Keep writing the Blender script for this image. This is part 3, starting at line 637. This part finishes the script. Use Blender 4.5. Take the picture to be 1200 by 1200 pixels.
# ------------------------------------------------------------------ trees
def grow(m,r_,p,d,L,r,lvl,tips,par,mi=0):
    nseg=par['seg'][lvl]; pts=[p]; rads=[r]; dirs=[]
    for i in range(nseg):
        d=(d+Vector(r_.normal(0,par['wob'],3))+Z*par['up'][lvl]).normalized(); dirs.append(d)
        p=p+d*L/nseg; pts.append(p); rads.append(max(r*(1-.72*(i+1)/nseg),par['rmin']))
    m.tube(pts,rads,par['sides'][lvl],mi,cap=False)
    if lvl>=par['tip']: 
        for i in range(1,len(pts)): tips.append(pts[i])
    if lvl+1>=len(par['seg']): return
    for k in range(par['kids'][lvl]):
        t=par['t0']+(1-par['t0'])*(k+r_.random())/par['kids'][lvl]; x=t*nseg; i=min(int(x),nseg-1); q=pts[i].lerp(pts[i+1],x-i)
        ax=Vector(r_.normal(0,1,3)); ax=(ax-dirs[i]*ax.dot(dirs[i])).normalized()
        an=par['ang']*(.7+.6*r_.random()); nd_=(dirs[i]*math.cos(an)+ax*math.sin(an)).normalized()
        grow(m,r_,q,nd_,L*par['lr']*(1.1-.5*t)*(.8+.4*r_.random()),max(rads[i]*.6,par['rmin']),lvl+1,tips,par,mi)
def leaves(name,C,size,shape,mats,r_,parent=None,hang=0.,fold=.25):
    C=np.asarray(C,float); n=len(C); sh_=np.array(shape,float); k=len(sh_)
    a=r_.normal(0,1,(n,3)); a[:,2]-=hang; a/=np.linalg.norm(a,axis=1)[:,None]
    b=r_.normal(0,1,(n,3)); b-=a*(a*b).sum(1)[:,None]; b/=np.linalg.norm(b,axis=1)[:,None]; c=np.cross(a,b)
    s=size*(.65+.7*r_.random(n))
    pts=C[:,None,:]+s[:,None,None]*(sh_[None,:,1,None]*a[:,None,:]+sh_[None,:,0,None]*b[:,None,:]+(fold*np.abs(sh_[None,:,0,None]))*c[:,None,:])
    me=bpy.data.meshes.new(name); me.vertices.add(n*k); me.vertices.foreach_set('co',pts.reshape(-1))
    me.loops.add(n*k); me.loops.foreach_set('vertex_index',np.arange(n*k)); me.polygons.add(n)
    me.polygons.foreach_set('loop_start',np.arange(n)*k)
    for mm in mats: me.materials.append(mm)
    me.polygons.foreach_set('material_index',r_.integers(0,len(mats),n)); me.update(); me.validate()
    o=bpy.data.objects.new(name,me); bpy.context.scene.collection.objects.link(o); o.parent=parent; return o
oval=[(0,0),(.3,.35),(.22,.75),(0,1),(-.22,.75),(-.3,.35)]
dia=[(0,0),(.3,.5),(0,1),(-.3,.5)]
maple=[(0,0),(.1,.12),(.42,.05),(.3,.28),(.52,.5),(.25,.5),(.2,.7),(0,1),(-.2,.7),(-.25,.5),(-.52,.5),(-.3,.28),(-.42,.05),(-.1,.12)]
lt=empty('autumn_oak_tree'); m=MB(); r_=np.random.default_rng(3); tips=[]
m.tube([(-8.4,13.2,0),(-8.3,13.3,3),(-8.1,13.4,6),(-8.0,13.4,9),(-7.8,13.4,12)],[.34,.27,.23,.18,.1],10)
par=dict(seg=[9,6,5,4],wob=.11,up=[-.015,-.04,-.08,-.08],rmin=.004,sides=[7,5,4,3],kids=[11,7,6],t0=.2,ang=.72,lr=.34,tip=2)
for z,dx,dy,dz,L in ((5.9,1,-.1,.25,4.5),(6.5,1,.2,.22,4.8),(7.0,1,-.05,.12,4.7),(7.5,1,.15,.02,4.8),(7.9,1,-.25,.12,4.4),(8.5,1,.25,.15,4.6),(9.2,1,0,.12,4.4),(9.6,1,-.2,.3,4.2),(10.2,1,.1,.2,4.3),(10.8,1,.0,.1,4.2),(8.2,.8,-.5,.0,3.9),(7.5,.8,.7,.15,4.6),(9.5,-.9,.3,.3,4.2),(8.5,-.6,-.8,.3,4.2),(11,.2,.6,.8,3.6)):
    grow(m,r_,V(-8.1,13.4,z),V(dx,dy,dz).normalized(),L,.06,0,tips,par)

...

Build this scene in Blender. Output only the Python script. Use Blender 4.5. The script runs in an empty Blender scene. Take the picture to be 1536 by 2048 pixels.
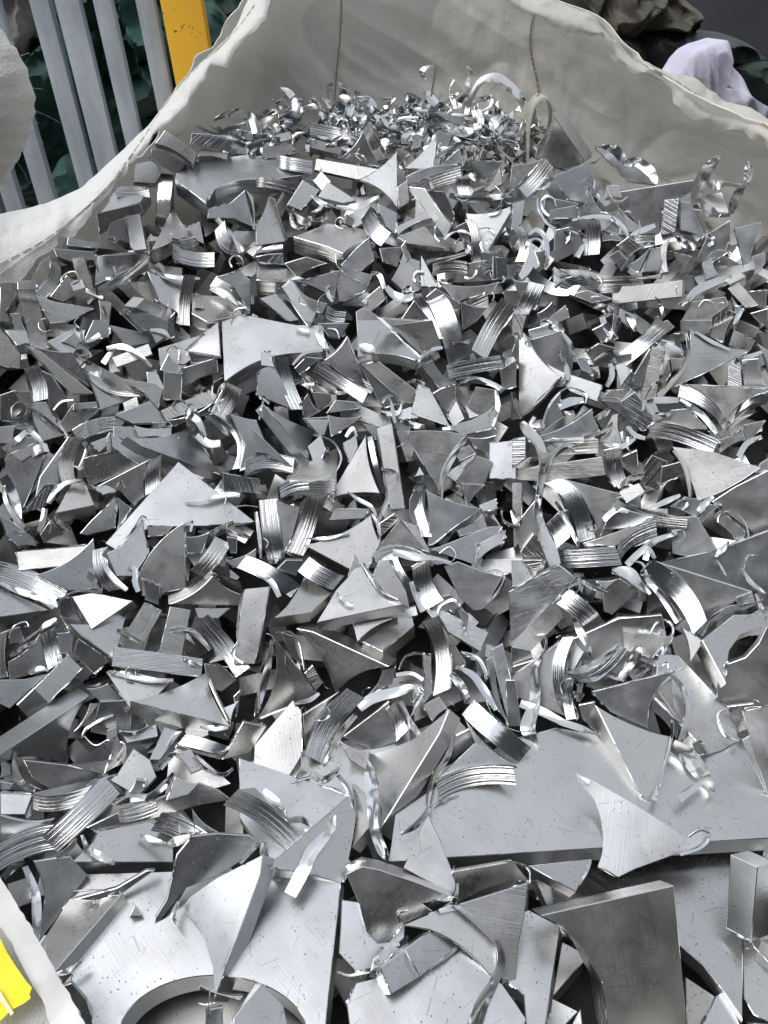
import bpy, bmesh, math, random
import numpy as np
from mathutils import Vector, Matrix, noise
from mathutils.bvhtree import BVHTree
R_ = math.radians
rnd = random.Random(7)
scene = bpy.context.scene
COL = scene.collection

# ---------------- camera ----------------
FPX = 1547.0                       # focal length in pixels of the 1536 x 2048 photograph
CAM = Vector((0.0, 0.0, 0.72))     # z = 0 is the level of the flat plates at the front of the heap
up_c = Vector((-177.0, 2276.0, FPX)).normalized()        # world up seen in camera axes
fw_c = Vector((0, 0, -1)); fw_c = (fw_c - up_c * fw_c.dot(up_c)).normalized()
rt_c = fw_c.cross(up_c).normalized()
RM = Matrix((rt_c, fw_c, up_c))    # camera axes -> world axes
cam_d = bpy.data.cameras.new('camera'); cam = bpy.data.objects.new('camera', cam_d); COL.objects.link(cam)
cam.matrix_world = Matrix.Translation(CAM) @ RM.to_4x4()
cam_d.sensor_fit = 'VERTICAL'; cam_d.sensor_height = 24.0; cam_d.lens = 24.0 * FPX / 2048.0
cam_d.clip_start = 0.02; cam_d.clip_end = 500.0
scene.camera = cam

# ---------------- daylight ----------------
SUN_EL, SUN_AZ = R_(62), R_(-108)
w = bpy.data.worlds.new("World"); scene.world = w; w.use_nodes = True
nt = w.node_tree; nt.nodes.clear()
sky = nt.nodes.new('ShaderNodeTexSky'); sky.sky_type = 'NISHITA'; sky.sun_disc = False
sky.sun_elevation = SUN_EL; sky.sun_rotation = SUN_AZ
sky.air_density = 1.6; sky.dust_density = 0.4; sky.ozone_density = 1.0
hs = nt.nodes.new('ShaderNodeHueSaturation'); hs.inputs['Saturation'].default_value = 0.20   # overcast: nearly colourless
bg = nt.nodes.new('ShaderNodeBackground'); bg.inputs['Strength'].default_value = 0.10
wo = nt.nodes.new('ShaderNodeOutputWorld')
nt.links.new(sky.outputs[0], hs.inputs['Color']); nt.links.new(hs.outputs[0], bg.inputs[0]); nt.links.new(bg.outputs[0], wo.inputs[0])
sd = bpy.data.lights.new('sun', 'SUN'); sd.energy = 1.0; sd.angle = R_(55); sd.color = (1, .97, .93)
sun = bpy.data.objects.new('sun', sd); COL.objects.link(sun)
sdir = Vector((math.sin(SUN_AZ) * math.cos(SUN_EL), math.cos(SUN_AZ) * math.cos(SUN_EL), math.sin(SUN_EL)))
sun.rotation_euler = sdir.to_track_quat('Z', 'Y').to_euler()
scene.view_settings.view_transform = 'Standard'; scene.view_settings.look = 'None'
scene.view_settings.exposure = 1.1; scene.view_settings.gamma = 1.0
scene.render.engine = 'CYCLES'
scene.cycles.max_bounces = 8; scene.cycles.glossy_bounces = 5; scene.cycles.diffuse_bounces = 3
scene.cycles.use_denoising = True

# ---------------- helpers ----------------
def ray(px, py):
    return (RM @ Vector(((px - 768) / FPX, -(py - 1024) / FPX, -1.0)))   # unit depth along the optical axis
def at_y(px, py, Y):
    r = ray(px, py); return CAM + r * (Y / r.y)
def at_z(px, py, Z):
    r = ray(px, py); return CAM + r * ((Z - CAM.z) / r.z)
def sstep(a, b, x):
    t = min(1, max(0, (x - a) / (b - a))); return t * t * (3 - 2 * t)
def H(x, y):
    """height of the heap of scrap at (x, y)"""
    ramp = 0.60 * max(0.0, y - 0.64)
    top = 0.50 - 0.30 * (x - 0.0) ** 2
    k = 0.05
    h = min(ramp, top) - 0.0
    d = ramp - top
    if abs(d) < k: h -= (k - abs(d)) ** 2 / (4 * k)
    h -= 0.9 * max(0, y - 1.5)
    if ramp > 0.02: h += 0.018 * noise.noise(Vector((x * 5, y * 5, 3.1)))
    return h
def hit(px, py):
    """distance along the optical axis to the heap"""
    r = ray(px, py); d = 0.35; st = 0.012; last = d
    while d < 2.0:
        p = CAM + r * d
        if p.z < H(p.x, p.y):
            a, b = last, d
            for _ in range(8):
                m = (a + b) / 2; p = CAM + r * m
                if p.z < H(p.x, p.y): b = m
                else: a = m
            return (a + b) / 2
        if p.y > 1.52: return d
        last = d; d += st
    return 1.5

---

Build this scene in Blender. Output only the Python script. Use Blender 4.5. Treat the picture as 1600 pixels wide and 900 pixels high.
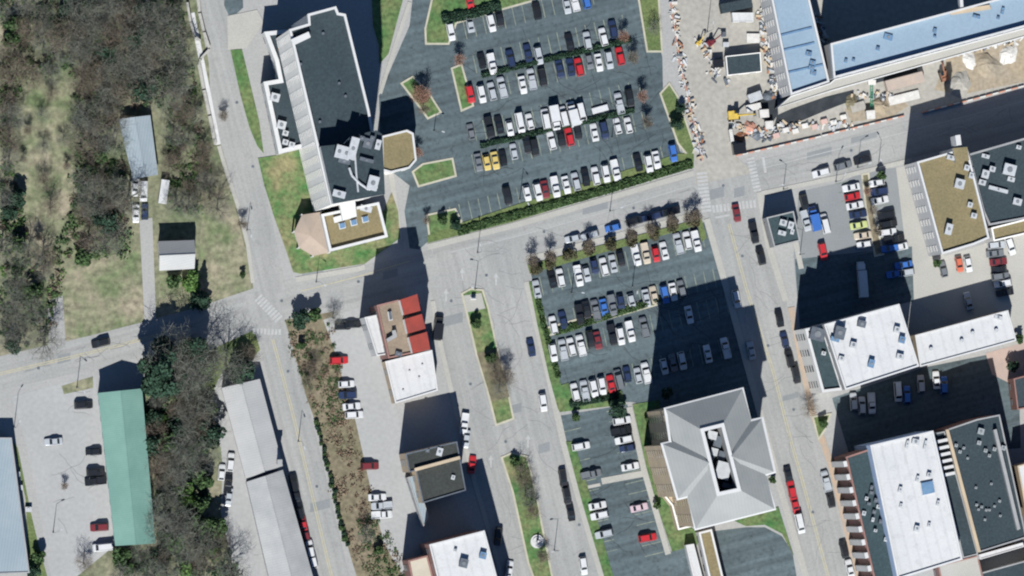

Short exercise: Leaving the pictures out, write out exactly the lines from the line containing "by 2048 pixels." through the line containing "COL = scene.collection", both included.

Correct answer:
Build this scene in Blender. Output only the Python script. Use Blender 4.5. The script runs in an empty Blender scene. Take the picture to be 1536 by 2048 pixels.
import bpy, bmesh, math, random
import numpy as np
from mathutils import Vector, Matrix, noise
from mathutils.bvhtree import BVHTree
R_ = math.radians
rnd = random.Random(7)
scene = bpy.context.scene
COL = scene.collection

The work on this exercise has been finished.